__PROBLEM DETAILS__
Retype everything in the listing, leaving each line exactly as it is.

__MATERIAL__
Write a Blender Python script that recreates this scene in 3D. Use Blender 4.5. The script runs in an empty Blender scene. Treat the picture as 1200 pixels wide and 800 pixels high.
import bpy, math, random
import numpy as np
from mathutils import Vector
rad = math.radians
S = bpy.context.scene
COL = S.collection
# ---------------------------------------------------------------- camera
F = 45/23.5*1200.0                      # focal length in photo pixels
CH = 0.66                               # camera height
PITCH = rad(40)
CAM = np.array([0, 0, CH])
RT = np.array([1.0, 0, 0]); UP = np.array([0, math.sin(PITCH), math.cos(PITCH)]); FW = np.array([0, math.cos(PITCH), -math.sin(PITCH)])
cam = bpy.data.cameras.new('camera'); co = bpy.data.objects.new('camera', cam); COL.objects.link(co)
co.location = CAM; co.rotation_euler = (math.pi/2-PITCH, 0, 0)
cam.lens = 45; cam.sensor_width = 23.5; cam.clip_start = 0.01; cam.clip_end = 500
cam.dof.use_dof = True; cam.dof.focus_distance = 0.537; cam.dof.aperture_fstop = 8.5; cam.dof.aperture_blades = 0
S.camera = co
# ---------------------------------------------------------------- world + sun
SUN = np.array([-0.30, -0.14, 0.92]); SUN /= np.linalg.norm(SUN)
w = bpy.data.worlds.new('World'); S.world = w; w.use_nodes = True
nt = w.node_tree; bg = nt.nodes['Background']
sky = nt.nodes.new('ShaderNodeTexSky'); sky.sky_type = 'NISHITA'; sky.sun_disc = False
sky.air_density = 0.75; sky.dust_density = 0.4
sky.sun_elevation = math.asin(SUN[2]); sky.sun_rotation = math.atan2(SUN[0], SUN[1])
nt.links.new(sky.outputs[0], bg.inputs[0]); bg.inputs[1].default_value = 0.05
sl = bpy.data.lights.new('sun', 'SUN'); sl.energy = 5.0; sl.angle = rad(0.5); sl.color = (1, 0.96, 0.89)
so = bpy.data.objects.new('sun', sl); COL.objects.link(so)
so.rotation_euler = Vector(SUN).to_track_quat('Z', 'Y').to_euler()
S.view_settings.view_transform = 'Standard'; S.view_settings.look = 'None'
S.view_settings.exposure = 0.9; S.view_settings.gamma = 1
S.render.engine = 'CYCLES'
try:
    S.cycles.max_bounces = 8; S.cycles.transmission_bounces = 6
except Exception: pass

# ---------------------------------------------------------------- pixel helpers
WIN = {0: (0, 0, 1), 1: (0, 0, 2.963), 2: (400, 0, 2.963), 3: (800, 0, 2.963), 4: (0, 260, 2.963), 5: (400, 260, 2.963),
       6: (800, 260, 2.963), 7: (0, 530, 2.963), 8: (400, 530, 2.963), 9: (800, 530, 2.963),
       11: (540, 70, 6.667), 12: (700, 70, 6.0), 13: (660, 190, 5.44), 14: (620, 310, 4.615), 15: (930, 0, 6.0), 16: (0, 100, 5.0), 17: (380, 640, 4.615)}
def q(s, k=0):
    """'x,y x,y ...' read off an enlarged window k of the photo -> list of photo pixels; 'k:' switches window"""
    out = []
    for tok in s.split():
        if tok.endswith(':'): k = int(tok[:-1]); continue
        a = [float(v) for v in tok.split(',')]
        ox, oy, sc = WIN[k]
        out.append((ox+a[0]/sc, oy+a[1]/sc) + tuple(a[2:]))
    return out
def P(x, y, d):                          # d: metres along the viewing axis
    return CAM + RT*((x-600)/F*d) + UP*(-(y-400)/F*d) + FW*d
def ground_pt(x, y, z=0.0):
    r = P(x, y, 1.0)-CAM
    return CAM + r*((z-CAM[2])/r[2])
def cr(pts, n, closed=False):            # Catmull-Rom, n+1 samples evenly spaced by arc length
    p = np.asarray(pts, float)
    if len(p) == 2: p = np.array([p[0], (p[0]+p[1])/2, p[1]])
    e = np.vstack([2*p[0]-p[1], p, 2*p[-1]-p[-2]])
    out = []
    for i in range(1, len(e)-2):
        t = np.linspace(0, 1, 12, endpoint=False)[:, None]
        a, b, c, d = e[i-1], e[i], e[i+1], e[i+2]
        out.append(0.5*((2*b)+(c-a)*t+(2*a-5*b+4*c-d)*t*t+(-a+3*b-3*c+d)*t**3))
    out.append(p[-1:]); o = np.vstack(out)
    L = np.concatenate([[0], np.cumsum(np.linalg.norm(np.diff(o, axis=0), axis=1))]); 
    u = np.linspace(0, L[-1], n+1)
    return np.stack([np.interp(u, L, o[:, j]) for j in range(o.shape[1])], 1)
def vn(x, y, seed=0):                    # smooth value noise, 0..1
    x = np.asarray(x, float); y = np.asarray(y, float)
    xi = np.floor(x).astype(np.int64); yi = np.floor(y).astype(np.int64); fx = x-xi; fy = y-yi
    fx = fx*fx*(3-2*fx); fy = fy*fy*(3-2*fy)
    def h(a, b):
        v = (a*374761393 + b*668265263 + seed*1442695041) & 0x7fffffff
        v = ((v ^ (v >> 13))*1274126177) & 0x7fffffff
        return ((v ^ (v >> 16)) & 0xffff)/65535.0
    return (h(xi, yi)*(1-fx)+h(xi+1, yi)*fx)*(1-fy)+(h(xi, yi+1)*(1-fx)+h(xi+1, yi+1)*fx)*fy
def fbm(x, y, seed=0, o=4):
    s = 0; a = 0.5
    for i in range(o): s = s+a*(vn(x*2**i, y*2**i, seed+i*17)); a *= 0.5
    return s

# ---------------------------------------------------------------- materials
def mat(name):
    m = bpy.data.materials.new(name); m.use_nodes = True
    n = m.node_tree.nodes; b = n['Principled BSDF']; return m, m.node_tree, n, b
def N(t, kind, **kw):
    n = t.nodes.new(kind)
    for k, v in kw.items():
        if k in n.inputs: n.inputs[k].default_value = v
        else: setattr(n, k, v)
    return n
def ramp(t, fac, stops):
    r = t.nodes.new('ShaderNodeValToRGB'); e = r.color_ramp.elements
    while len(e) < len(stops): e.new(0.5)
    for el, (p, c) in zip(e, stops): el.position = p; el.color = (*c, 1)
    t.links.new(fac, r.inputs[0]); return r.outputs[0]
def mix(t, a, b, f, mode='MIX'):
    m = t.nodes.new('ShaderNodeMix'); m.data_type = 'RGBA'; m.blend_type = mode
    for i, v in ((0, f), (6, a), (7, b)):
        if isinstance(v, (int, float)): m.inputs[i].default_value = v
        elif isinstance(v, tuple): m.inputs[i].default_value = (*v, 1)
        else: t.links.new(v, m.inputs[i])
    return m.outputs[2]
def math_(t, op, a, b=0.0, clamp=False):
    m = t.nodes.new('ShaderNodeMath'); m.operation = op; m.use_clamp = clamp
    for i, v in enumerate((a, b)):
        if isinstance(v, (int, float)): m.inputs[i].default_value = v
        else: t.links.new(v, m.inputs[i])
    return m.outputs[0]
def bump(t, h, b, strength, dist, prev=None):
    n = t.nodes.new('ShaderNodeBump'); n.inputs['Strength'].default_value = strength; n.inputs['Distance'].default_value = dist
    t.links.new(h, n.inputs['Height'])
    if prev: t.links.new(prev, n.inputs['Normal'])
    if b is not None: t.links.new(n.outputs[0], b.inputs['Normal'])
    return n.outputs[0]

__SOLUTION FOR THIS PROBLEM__
Write a Blender Python script that recreates this scene in 3D. Use Blender 4.5. The script runs in an empty Blender scene. Treat the picture as 1200 pixels wide and 800 pixels high.
import bpy, math, random
import numpy as np
from mathutils import Vector
rad = math.radians
S = bpy.context.scene
COL = S.collection
# ---------------------------------------------------------------- camera
F = 45/23.5*1200.0                      # focal length in photo pixels
CH = 0.66                               # camera height
PITCH = rad(40)
CAM = np.array([0, 0, CH])
RT = np.array([1.0, 0, 0]); UP = np.array([0, math.sin(PITCH), math.cos(PITCH)]); FW = np.array([0, math.cos(PITCH), -math.sin(PITCH)])
cam = bpy.data.cameras.new('camera'); co = bpy.data.objects.new('camera', cam); COL.objects.link(co)
co.location = CAM; co.rotation_euler = (math.pi/2-PITCH, 0, 0)
cam.lens = 45; cam.sensor_width = 23.5; cam.clip_start = 0.01; cam.clip_end = 500
cam.dof.use_dof = True; cam.dof.focus_distance = 0.537; cam.dof.aperture_fstop = 8.5; cam.dof.aperture_blades = 0
S.camera = co
# ---------------------------------------------------------------- world + sun
SUN = np.array([-0.30, -0.14, 0.92]); SUN /= np.linalg.norm(SUN)
w = bpy.data.worlds.new('World'); S.world = w; w.use_nodes = True
nt = w.node_tree; bg = nt.nodes['Background']
sky = nt.nodes.new('ShaderNodeTexSky'); sky.sky_type = 'NISHITA'; sky.sun_disc = False
sky.air_density = 0.75; sky.dust_density = 0.4
sky.sun_elevation = math.asin(SUN[2]); sky.sun_rotation = math.atan2(SUN[0], SUN[1])
nt.links.new(sky.outputs[0], bg.inputs[0]); bg.inputs[1].default_value = 0.05
sl = bpy.data.lights.new('sun', 'SUN'); sl.energy = 5.0; sl.angle = rad(0.5); sl.color = (1, 0.96, 0.89)
so = bpy.data.objects.new('sun', sl); COL.objects.link(so)
so.rotation_euler = Vector(SUN).to_track_quat('Z', 'Y').to_euler()
S.view_settings.view_transform = 'Standard'; S.view_settings.look = 'None'
S.view_settings.exposure = 0.9; S.view_settings.gamma = 1
S.render.engine = 'CYCLES'
try:
    S.cycles.max_bounces = 8; S.cycles.transmission_bounces = 6
except Exception: pass

# ---------------------------------------------------------------- pixel helpers
WIN = {0: (0, 0, 1), 1: (0, 0, 2.963), 2: (400, 0, 2.963), 3: (800, 0, 2.963), 4: (0, 260, 2.963), 5: (400, 260, 2.963),
       6: (800, 260, 2.963), 7: (0, 530, 2.963), 8: (400, 530, 2.963), 9: (800, 530, 2.963),
       11: (540, 70, 6.667), 12: (700, 70, 6.0), 13: (660, 190, 5.44), 14: (620, 310, 4.615), 15: (930, 0, 6.0), 16: (0, 100, 5.0), 17: (380, 640, 4.615)}
def q(s, k=0):
    """'x,y x,y ...' read off an enlarged window k of the photo -> list of photo pixels; 'k:' switches window"""
    out = []
    for tok in s.split():
        if tok.endswith(':'): k = int(tok[:-1]); continue
        a = [float(v) for v in tok.split(',')]
        ox, oy, sc = WIN[k]
        out.append((ox+a[0]/sc, oy+a[1]/sc) + tuple(a[2:]))
    return out
def P(x, y, d):                          # d: metres along the viewing axis
    return CAM + RT*((x-600)/F*d) + UP*(-(y-400)/F*d) + FW*d
def ground_pt(x, y, z=0.0):
    r = P(x, y, 1.0)-CAM
    return CAM + r*((z-CAM[2])/r[2])
def cr(pts, n, closed=False):            # Catmull-Rom, n+1 samples evenly spaced by arc length
    p = np.asarray(pts, float)
    if len(p) == 2: p = np.array([p[0], (p[0]+p[1])/2, p[1]])
    e = np.vstack([2*p[0]-p[1], p, 2*p[-1]-p[-2]])
    out = []
    for i in range(1, len(e)-2):
        t = np.linspace(0, 1, 12, endpoint=False)[:, None]
        a, b, c, d = e[i-1], e[i], e[i+1], e[i+2]
        out.append(0.5*((2*b)+(c-a)*t+(2*a-5*b+4*c-d)*t*t+(-a+3*b-3*c+d)*t**3))
    out.append(p[-1:]); o = np.vstack(out)
    L = np.concatenate([[0], np.cumsum(np.linalg.norm(np.diff(o, axis=0), axis=1))]); 
    u = np.linspace(0, L[-1], n+1)
    return np.stack([np.interp(u, L, o[:, j]) for j in range(o.shape[1])], 1)
def vn(x, y, seed=0):                    # smooth value noise, 0..1
    x = np.asarray(x, float); y = np.asarray(y, float)
    xi = np.floor(x).astype(np.int64); yi = np.floor(y).astype(np.int64); fx = x-xi; fy = y-yi
    fx = fx*fx*(3-2*fx); fy = fy*fy*(3-2*fy)
    def h(a, b):
        v = (a*374761393 + b*668265263 + seed*1442695041) & 0x7fffffff
        v = ((v ^ (v >> 13))*1274126177) & 0x7fffffff
        return ((v ^ (v >> 16)) & 0xffff)/65535.0
    return (h(xi, yi)*(1-fx)+h(xi+1, yi)*fx)*(1-fy)+(h(xi, yi+1)*(1-fx)+h(xi+1, yi+1)*fx)*fy
def fbm(x, y, seed=0, o=4):
    s = 0; a = 0.5
    for i in range(o): s = s+a*(vn(x*2**i, y*2**i, seed+i*17)); a *= 0.5
    return s

# ---------------------------------------------------------------- materials
def mat(name):
    m = bpy.data.materials.new(name); m.use_nodes = True
    n = m.node_tree.nodes; b = n['Principled BSDF']; return m, m.node_tree, n, b
def N(t, kind, **kw):
    n = t.nodes.new(kind)
    for k, v in kw.items():
        if k in n.inputs: n.inputs[k].default_value = v
        else: setattr(n, k, v)
    return n
def ramp(t, fac, stops):
    r = t.nodes.new('ShaderNodeValToRGB'); e = r.color_ramp.elements
    while len(e) < len(stops): e.new(0.5)
    for el, (p, c) in zip(e, stops): el.position = p; el.color = (*c, 1)
    t.links.new(fac, r.inputs[0]); return r.outputs[0]
def mix(t, a, b, f, mode='MIX'):
    m = t.nodes.new('ShaderNodeMix'); m.data_type = 'RGBA'; m.blend_type = mode
    for i, v in ((0, f), (6, a), (7, b)):
        if isinstance(v, (int, float)): m.inputs[i].default_value = v
        elif isinstance(v, tuple): m.inputs[i].default_value = (*v, 1)
        else: t.links.new(v, m.inputs[i])
    return m.outputs[2]
def math_(t, op, a, b=0.0, clamp=False):
    m = t.nodes.new('ShaderNodeMath'); m.operation = op; m.use_clamp = clamp
    for i, v in enumerate((a, b)):
        if isinstance(v, (int, float)): m.inputs[i].default_value = v
        else: t.links.new(v, m.inputs[i])
    return m.outputs[0]
def bump(t, h, b, strength, dist, prev=None):
    n = t.nodes.new('ShaderNodeBump'); n.inputs['Strength'].default_value = strength; n.inputs['Distance'].default_value = dist
    t.links.new(h, n.inputs['Height'])
    if prev: t.links.new(prev, n.inputs['Normal'])
    if b is not None: t.links.new(n.outputs[0], b.inputs['Normal'])
    return n.outputs[0]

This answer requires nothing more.